Black comedy, also known as black humour is a sub-genre of comedy and satire where topics and events that are usually treated seriously — death, mass murder, suicide, sickness, madness, fear, drug abuse, rape, war, terrorism etc. — are treated in a humorous or satirical manner. Synonyms include dark humor, morbid humour, gallows humour and off-color humour.

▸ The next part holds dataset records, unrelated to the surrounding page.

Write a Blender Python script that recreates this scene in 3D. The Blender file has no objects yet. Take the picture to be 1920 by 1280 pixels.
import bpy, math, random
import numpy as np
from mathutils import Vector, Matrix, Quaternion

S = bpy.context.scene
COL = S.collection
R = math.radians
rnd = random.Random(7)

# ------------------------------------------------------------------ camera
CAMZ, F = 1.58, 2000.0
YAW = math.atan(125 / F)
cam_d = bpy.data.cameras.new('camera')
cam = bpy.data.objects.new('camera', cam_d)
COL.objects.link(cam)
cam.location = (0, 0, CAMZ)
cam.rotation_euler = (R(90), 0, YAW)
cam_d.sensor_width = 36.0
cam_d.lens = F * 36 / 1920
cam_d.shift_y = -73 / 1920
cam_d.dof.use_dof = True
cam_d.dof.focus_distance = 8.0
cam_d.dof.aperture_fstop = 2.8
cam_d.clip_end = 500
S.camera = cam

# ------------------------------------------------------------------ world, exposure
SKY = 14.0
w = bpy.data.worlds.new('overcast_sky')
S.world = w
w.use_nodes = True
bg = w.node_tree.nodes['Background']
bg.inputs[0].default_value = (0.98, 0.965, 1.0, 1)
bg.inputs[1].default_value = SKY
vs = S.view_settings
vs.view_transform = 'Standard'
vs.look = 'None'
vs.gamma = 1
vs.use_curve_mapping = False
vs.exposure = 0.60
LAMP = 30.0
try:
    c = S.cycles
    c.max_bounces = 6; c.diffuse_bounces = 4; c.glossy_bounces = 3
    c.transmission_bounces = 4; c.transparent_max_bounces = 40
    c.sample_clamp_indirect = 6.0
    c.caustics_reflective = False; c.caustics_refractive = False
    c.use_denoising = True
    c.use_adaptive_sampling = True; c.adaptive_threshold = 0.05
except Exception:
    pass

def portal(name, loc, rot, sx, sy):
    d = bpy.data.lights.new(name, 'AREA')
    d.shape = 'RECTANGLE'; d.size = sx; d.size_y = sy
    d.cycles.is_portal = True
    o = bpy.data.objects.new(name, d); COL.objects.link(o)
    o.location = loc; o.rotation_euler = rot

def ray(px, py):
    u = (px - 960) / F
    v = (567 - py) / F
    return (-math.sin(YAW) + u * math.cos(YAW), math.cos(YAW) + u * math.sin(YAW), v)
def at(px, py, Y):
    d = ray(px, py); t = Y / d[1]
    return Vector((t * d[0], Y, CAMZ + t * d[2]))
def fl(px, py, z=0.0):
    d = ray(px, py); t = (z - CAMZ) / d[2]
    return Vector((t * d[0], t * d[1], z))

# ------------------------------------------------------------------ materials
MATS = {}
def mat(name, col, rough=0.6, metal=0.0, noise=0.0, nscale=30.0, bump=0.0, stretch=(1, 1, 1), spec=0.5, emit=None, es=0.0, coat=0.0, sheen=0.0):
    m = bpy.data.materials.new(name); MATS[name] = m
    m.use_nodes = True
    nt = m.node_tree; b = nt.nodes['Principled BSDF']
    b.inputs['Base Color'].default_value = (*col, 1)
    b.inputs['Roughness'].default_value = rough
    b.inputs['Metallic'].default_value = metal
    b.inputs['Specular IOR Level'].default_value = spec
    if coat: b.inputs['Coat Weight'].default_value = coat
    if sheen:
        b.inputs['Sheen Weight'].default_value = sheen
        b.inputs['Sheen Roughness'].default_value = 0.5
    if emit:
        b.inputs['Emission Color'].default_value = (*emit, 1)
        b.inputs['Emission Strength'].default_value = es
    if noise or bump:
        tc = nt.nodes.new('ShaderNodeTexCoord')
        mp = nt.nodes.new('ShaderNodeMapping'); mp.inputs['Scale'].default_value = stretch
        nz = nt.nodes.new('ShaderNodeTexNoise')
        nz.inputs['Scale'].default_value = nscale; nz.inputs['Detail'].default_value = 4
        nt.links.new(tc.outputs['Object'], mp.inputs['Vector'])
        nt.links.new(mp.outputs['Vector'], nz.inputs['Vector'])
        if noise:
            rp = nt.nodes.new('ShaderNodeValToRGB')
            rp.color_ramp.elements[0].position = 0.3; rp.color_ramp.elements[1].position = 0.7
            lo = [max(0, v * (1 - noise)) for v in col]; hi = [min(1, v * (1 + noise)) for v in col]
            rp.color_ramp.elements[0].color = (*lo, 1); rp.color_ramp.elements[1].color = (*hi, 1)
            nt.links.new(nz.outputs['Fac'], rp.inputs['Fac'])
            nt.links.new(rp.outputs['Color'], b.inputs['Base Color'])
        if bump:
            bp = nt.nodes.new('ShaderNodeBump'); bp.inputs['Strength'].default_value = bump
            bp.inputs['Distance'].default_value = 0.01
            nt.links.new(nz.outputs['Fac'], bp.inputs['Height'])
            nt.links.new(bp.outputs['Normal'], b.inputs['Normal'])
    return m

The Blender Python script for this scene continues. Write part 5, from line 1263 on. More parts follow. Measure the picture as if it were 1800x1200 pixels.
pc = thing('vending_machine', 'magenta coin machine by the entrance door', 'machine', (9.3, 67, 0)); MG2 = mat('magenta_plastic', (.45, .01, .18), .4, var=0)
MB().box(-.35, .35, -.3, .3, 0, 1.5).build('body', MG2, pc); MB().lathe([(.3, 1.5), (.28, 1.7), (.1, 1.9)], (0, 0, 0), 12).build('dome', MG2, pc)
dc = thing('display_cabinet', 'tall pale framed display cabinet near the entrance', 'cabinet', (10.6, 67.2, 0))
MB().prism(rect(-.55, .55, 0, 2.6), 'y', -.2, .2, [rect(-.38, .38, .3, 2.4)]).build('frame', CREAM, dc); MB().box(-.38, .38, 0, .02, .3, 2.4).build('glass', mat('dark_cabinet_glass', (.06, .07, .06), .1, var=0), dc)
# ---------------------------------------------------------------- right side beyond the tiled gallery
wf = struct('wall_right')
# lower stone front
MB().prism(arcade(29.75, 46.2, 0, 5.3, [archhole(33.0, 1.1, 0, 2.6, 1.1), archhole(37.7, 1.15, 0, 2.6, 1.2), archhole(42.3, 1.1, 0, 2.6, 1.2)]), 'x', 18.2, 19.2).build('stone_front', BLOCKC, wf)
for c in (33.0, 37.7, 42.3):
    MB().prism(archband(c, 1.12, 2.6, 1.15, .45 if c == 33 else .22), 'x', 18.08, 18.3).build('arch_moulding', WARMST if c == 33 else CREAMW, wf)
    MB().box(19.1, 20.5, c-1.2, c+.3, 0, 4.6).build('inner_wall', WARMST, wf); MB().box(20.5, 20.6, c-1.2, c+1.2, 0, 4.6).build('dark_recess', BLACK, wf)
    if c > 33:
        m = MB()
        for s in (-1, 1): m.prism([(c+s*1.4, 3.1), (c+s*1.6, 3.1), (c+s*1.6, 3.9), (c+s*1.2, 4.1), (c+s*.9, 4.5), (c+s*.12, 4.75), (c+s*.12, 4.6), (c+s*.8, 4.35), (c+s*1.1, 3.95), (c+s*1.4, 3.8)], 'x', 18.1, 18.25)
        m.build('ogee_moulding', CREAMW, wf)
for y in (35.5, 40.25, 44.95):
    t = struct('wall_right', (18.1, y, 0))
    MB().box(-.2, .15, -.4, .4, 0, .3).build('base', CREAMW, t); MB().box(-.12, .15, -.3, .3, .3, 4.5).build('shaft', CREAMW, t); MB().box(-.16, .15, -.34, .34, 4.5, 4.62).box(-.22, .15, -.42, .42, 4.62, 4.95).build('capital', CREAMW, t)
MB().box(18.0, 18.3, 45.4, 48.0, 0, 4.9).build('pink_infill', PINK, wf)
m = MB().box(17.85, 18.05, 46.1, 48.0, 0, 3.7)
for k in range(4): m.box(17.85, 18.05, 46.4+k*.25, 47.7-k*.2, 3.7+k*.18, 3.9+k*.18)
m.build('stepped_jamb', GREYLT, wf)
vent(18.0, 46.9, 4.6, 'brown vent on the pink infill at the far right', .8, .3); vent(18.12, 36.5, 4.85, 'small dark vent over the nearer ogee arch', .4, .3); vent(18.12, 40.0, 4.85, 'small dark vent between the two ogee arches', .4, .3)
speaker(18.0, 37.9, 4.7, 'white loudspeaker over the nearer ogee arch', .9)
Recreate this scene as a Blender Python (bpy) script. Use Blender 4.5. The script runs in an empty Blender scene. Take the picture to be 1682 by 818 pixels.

This type of humor is probably a result of the psychological and sociological need for a person or group of people to mentally distance themselves from disturbing events or topics. Humor is a social tool that is often used to ease and diffuse tense situations. By laughing at problems a person can ease stress and other painful emotions. For example when a person or group of people need to perform a grim and disturbing task, like clearing dead bodies from a disaster zone, then occasionally making a comment that isn't as reverent as perhaps the task requires is a thing that nearly everyone involved knows is a way of keeping the horror at bay, at maintaining some kind of even keel in such surroundings. The black humor, the need to put a certain mental distance between themselves and what they are doing, will always be ever present. It is not actually meant to be derogatory or disrespectful, even though it may sound that way to others at that moment or mostly later on, it is merely a way for any person to deal with difficult emotions by creating more pleasant ones. It is in fact a subconscious method that the human mind employs to prevent emotional and psychological traumas. It is perhaps a preventative form of self healing of the human mind.

Black comedy should be contrasted with sick humour, though the two are interrelated. In sick humour, much of the humorous element comes from shock and revulsion; black comedy usually includes an element of irony, or even fatalism. This particular brand of humor can be exemplified by a scene in the play Waiting for Godot: A man takes off his belt to hang himself, and his trousers fall down.

In America, black comedy as a literary genre came to prominence in the 1950s and 1960s. Writers such as Terry Southern, Joseph Heller, Thomas Pynchon, Kurt Vonnegut, Harlan Ellison and Eric Nicol have written and published novels, stories and plays where profound or horrific events were portrayed in a comic manner. An anthology edited by Bruce Jay Friedman, titled "Black Humour," assembles many examples of the genre.

The 1964 film Dr. Strangelove or: How I Learned to Stop Worrying and Love the Bomb presents one of the best-known examples of black comedy. The subject of the film is nuclear war and the extinction of life on Earth. Normally, dramas about nuclear war treat the subject with gravity and seriousness, creating suspense over the efforts to avoid a nuclear war. But Dr. Strangelove plays the subject for laughs; for example, in the film, the fail-safe procedures designed to prevent a nuclear war are precisely the systems that ensure that it will happen. The film Fail Safe, produced simultaneously, tells a largely identical story with a distinctly grave tone; the film The Bed-Sitting Room, released six years later, treats post-nuclear English society in an even wilder comic approach.